Publié le Mardi 23 juillet 2024 à 10h00.

Être là où ça se passe, de Hugo Melchior

Préface de Jean-Paul Salles, édité à compte d’auteur, société française d’histoire politique (https://doi.org/10.58079/120i6), 2024, 20 euros.

La figure de « l’établi » est en général associée à celle de ces jeunes militants « maos » qui, pour « servir le peuple », allèrent s’embaucher en usine après mai 1968. L’intérêt du livre de l’historien Hugo Melchior est de montrer que « l’établissement » ne se réduit pas aux seuls militants « prochinois » puisqu’il concerna aussi des militantes et militants de la LCR, ainsi que le précise le sous-titre : « Ces militantes et militants de la LCR qui s’embarquèrent pour l’usine dans les années 1980 ».

Nouvelle séquence de luttes ouvrières

L’auteur replace d’abord ce « tournant ouvrier » de la LCR dans le contexte de la fin des années 1970. Suivant en cela les orientations du 11e Congrès de la 4e Internationale, la section française, la LCR, estimant que l’arrivée probable de la gauche au pouvoir ouvrirait une nouvelle séquence de luttes ouvrières, jugea qu’elle devait renforcer sa présence dans les bastions ouvriers. Afin d’augmenter le nombre d’ouvriers dans l’organisation, la LCR incita alors ses cadres et ses militantes et militants à aller travailler en usine.

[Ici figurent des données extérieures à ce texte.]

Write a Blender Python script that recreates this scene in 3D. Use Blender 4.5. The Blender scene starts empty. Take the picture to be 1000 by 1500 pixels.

Restituant les débats qui parcoururent la LCR au sujet de cette démarche volontariste de « prolétarisation à marche forcée », l’auteur rend compte des oppositions politiques à cette dernière mais aussi des mesures organisationnelles que la LCR mit en place pour la favoriser et aider les volontaires pour l’usine à faire le grand saut.

Parcours de vie

Enfin, et c’est sans doute la partie la plus éclairante de l’ouvrage, Hugo Melchior, en s’appuyant sur de longs entretiens avec les protagonistes de cette aventure collective et méconnue, rend compte à hauteur de femmes et d’hommes du bouleversement que cette entrée dans le monde ouvrier provoqua dans leur vie.  

À l’heure où il est de bon ton de moquer l’engagement militant, la découverte de ces parcours de vie « hors norme » remet les pendules à l’heure.